Originally published April 10, 2011 at 7:09 p.m., updated April 10, 2011 at 7:09 p.m.
KUnited creates new platform for dining options
As part of its effort to increase student involvement in campus decisions, the KUnited coalition is including a campus dining option as part of its platforms.
The campus dining platform is student body president candidate Libby Johnson and vice president candidate Gabe Bliss’s effort to allow students to choose which restaurants and dining options they’d like to see on campus, a system they call “choose what you eat.”
“It’s really important that students get that input,” Bliss, a sophomore from Olathe, said. “This gives them the ability to tweak what they want to see in the dining options on campus, and puts them in partnership with KU Dining.”
Johnson, a senior from Lawrence, said that this platform would start the creation of a KU Dining board, which would involve the KU Dining administration, the All Scholarship Hall Council, the Association of University Residence Halls and representatives from the student body.
Together, the board would evaluate what campus dining is like, what could be improved and what students would like to see.
“Basically, students would be able to pick what they want to eat on campus,” Johnson said. “Whether it’s Quizno’s, Chipotle or a local business, then they would have that option.”
Because KU Dining has administration throughout campus, Johnson and Bliss said that KU Dining board would be able to have input about the dining experience in different areas on campus, including in the dorms, in the Underground and in the KU Memorial Unions.
Johnson said the coalition spoke with representatives of KU Dining to see if the platform was a plausible option that could make an effect on student involvement in dining decisions. She said the response from KU Dining was positive.
“The key part is that students would be in the decision making process,” Johnson said.
Renew KU hopes to ease congestion in the Underground with new dining options at the Kansas Union
In an effort to decrease traffic in the Underground, the Renew KU coalition included a movement for stronger dining options in the Kansas Union.
This campus dining platform is student body president candidate Casey Briner and vice president candidate Josh Dean’s effort to make the Kansas Union a more central campus hub. Even though the Kansas Union is farther from most campus buildings than the Underground, Dean, a sophomore from Overland Park, said he believed that introducing new restaurants in the building would make a significant change in the number of students who would choose to dine at the Union.
“For the platform to really work, we need something that the students overwhelmingly want,” Dean said. “Food is a powerful motivator.”
So far, Briner, a junior from Flower Mound, Texas, and Dean said they were in the process of determining which restaurants they would like in the Union. The two said they had received feedback from a couple of hundred students through casual conversations and brainstorming, but that they hadn't heard from enough students to decide which restaurants would be present in the building.
Briner said the new restaurants would be similarly themed to the current restaurants that are in the Union. The two talked to David Mucci, director of the KU Memorial Unions corporation.
Mucci said that although introducing new restaurants to the Kansas Union is possible, there was no real way to tell if it would make the area more popular or successful.

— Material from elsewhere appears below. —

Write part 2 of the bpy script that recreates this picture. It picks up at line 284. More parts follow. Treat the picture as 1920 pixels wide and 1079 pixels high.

He said that in order to receive a restaurant license for each new restaurant, the Union corporation would have to pay proceeds in excess of 11 percent of sales. He said that it was hard to tell if the volume of sales would increase enough to compensate this overhead.
“I don’t think it’s an unreasonable question to be raised by Renew KU,” Mucci said. “There’s just not a clear and obvious solution.”
According to Briner and Dean, the money to finance any change would come from the Memorial Unions corporations board budget, which would arrange contracts with the chosen restaurants.
Briner and Dean said they hope that students who had more time would be willing to travel to Union as a result of introducing new restaurants to the the Union. They also hope that new restaurants in the Union will decrease the congestion that often occurs in the Underground.
The change would take place in the 2012 school year, Dean said.